Yenilenebilir Enerjiden En Fazla Yararlanan Ülkeler ise;
Çin: Hem güneş hem de rüzgâr enerjisinde rakipsiz lider; devasa kurulu güç kapasitesine sahip.
ABD: Güneş, rüzgâr ve biyokütle enerjisinde önemli yatırımlar yapıyor ve kesintisiz büyüme sağlıyor.
Almanya: Yenilenebilir kaynakların ülke enerjisindeki payı yüzde 50'yi aştı. Enerji dönüşümünde örnek ülke.
Hindistan, Brezilya ve İspanya gibi ülkeler de hızlı büyüyen yenilenebilir enerji pazarlarıyla öne çıkıyor.

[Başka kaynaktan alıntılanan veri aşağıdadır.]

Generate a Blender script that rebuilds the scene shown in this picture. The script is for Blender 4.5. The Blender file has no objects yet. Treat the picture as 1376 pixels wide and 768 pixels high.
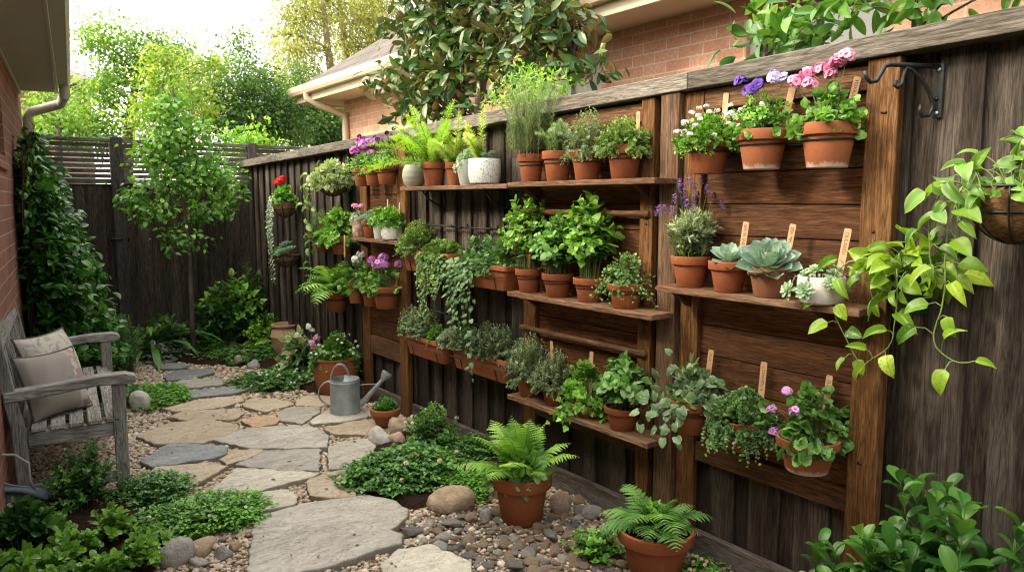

Bir de Nükleer Enerjiden yararlanan ülkeleri görelim:
Nükleer enerji, düşük karbon salımıyla elektrik üretimi için güçlü bir alternatif sunuyor. Özellikle enerji arz güvenliğini çeşitlendirmek isteyen ülkeler için cazip ve stratejik bir kaynak.
Fransa: Elektrik üretiminde nükleerin payı yüzde 65’in üzerinde; dünyada başı çekiyor.
ABD: En fazla nükleer reaktöre ve üretim kapasitesine sahip ülke.
Çin: Yeni nesil tesis yatırımlarıyla yükselişte.
Rusya ve Japonya: Uzun yıllardır nükleer enerjiden geniş ölçekte yararlanıyor.
Kanada, Güney Kore, Ukrayna, Birleşik Krallık ve İsveç gibi ülkeler de nükleer enerjiye yatırım yapan başlıca ülkeler arasında.
Her ülkenin enerji tercihi hem teknik hem de politik gündemle şekilleniyor; ancak yenilenebilir ve nükleer seçenekler, karbon salımını düşürme yolunda insanlık için vazgeçilmez araçlar olarak öne çıkıyor.
Bugünlerde yaşadığımız İsrail-İran savaşında özellikle ABD tarafından savunulan görüş “İran’ın doğal kaynakları çok fazla, nükleer enerji üretmeye ihtiyacı yok”.
Yukarıda Uluslararası güvenilir kaynaklardan aldığım veriler ABD savını çürütüyor. ABD kendisi doğal kaynaklara sahipken nükleer enerjiden yaralanıyor. NOKTA.